In the broad market, winners edged losers by 1,219 to 1,122 on the New York Stock Exchange in continued heavy trading.

The Standard & Poor's 500 index rose 0.30 point to a record 656.37. The Russell 2,000 index of smaller stocks added 0.65 point to a record 321.12.

Analysts noted that the market overall has advanced dramatically in recent weeks even as investors' preferences have continually shifted back and forth between industrial stocks--which would benefit from an economic pickup--and consumer staple-goods stocks, which tend to hold up better in weak economies.

"There is this yin and yang, push and pull, between whether we should be defensive because the economy is rolling over or whether we should buy economy-sensitive stocks because the rate cuts will help earnings," said Michael Jamison, money manager at Brandywine Asset Management, which manages $4.5 billion.

Last week the staple-goods stocks such as Coca-Cola, Philip Morris and McDonald's helped power the Dow's 167.63-point gain for the week. Meanwhile, many industrial shares lagged.

Many analysts say that the shifting leadership among the stock groups isn't necessarily troubling, and that it may simply reflect that mutual fund managers are loaded with cash from individual investors and buy whatever begins to appear too far out of favor.

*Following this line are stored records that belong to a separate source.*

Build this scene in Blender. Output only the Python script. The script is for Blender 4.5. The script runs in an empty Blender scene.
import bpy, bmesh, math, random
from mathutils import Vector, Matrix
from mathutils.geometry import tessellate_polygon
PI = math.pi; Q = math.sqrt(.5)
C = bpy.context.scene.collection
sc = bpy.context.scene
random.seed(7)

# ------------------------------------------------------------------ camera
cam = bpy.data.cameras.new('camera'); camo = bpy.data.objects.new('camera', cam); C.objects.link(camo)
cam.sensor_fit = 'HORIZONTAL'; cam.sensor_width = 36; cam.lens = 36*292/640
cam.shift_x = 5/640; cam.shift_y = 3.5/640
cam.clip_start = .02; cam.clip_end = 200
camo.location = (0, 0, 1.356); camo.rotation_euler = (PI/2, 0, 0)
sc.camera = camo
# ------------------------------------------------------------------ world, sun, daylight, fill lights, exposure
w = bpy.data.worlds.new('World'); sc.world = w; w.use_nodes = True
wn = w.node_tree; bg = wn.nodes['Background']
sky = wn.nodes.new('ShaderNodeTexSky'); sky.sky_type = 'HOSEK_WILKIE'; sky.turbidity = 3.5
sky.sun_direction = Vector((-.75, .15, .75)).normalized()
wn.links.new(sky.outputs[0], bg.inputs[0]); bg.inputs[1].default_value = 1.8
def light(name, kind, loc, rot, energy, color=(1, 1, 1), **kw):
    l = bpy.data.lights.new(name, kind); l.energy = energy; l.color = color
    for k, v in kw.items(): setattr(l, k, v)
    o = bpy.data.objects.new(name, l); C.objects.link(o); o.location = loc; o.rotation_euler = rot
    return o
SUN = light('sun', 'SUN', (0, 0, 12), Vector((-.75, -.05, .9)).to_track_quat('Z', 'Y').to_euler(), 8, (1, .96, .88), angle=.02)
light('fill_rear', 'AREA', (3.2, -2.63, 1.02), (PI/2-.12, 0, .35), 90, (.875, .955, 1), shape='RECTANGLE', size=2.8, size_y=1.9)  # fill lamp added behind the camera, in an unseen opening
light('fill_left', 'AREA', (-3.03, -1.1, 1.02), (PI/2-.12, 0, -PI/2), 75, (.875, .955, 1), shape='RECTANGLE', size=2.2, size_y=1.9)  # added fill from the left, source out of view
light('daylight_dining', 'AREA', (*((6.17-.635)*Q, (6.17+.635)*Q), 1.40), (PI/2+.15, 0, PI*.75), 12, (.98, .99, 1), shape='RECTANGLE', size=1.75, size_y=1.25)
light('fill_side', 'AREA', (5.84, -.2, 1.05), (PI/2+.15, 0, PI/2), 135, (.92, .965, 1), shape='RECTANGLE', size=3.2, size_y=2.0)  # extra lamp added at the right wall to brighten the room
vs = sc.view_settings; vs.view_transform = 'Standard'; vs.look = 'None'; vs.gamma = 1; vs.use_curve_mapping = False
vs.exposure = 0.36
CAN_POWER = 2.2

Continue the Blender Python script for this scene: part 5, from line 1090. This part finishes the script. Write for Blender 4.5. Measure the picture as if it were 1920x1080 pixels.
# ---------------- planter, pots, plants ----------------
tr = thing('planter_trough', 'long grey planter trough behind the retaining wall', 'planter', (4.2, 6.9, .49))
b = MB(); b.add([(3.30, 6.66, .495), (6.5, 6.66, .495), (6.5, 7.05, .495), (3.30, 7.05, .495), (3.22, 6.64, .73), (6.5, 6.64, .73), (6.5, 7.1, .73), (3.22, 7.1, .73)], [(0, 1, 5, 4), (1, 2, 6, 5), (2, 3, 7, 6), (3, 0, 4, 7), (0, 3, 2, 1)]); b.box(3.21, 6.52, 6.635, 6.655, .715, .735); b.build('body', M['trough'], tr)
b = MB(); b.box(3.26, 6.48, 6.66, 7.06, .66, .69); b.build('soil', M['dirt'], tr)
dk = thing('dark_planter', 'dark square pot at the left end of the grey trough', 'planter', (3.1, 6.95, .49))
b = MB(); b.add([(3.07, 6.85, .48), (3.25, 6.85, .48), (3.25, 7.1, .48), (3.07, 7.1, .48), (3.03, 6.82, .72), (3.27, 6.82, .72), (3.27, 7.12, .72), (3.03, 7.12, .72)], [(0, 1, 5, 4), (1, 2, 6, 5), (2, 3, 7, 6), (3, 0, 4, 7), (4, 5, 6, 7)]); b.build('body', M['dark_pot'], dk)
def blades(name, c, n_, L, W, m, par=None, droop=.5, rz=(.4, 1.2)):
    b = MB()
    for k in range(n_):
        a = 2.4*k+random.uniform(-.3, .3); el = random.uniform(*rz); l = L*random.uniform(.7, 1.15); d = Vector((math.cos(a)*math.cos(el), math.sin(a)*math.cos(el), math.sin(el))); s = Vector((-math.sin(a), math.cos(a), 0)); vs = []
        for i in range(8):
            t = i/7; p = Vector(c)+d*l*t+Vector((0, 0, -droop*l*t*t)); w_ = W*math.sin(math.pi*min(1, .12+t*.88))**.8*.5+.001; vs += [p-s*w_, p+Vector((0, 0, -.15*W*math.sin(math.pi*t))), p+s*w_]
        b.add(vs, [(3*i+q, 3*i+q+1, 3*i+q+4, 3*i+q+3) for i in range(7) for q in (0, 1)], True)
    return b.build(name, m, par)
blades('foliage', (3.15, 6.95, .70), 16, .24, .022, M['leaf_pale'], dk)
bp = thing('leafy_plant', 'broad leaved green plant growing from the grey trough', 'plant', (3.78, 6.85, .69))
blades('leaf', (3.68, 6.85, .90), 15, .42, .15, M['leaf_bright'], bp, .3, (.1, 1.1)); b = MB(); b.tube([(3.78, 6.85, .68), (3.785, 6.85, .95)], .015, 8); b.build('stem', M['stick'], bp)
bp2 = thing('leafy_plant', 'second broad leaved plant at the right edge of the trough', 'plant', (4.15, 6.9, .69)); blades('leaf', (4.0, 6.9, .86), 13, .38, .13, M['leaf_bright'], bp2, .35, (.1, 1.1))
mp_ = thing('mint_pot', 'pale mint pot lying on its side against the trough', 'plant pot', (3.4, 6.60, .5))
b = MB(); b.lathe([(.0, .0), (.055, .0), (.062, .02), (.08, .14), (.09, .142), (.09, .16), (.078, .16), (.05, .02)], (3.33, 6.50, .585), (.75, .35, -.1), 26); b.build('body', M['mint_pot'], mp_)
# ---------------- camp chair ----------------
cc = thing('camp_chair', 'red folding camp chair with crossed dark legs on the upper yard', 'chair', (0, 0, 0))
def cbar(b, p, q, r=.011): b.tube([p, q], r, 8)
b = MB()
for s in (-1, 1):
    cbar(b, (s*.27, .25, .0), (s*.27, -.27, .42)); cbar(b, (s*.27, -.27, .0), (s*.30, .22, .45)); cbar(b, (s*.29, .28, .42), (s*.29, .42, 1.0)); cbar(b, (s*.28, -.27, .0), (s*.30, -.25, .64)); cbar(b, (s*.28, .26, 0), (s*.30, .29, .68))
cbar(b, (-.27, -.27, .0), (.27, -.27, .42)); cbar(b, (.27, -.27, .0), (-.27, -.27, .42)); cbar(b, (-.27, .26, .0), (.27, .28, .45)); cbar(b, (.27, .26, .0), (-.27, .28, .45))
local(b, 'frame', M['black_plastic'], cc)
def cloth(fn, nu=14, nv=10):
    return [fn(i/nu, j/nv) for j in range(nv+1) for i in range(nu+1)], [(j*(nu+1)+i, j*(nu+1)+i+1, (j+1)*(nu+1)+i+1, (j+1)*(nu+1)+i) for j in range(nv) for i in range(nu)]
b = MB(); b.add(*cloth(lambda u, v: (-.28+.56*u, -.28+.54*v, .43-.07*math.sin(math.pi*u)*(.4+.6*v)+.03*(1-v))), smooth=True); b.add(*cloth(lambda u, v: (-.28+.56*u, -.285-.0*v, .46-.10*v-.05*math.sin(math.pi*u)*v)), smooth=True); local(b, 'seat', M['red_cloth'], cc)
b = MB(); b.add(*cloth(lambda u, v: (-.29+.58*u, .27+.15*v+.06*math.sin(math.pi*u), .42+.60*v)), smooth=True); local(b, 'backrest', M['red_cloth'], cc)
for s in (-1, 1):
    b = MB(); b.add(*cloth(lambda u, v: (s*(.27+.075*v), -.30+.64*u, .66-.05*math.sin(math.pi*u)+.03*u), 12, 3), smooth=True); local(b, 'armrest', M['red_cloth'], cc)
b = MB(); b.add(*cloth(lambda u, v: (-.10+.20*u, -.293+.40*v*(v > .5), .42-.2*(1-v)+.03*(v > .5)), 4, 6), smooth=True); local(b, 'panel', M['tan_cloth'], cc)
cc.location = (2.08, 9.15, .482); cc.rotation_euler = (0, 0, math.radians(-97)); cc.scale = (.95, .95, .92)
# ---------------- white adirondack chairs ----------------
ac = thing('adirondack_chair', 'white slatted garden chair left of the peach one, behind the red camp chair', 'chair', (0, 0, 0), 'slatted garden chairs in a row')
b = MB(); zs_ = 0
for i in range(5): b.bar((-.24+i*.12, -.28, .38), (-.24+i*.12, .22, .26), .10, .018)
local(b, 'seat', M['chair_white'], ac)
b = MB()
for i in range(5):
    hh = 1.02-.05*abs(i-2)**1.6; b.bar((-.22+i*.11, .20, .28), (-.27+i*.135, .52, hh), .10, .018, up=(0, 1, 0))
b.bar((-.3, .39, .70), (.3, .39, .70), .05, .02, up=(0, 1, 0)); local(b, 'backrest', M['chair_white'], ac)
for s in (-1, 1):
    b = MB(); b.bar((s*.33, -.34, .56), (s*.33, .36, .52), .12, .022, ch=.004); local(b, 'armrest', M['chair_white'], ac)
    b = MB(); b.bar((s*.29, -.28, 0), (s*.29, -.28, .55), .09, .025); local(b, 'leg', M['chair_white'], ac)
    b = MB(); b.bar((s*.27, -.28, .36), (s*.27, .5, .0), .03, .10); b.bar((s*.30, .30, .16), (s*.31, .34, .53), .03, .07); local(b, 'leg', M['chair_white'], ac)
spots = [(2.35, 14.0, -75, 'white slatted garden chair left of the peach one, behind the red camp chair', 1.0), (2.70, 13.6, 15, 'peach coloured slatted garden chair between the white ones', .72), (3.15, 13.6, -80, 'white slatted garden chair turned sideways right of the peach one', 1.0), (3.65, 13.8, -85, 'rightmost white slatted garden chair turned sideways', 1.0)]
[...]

The Investment Company Institute, the mutual funds' chief trade group, estimated last Wednesday that Americans had invested a net $24.5 billion in stock funds in January, a record amount.

Meanwhile, the bond market also set a positive tone last week, as yields ended Friday lower than a week earlier. The market seemed to breathe easier with the Treasury's completion of its quarterly refinancing, which raised $44.5 billion through sales of new 3-year, 10-year and 30-year securities.

The yield on the new 30-year T-bond ended Friday at 6.09%, down from 6.16% a week ago. The 3-year T-note yield was at 4.99%, down from 5.02% a week ago.

Elsewhere, gold continued to fade after a powerful January rally. The February gold futures contract on the Comex lost $3.50 to $405.60 on Friday. It dropped $9.10 for the week.

Among Friday's highlights:

* Some oil stocks came back into favor, helping the Dow index. Chevron gained 1 3/4 to 54 3/4, Texaco rose 3/8 to 81 1/2, Phillips gained 1 to 33 5/8 and Atlantic Richfield jumped 1 3/8 to 116 1/4.

* Consumer stocks continuing to advance included Colgate-Palmolive, up 3 5/8 to 79 3/4; Procter & Gamble, up 1 3/4 to 87 3/4; and PepsiCo, up 7/8 to 64 3/4. Also, Warner-Lambert surged 5 3/4 to 98 3/4 on vague takeover rumors.

* Tech stocks were mixed. Cisco Systems surged 2 3/8 to 91 1/4 after a strong earnings report, but Micron Technology lost 1 1/8 to 38 3/4 and Oracle slipped 1 1/8 to 49 1/8.

* Weak industrial stocks included Chrysler, off 1 to 55 3/4; Alcoa, down 5/8 to 56 3/8; Dana, down 1 3/8 to 31 3/4; and Tenneco, off 1 to 54 3/4.

Overseas, most major markets were lower. Foreign stocks last week lost much of the momentum that had characterized January.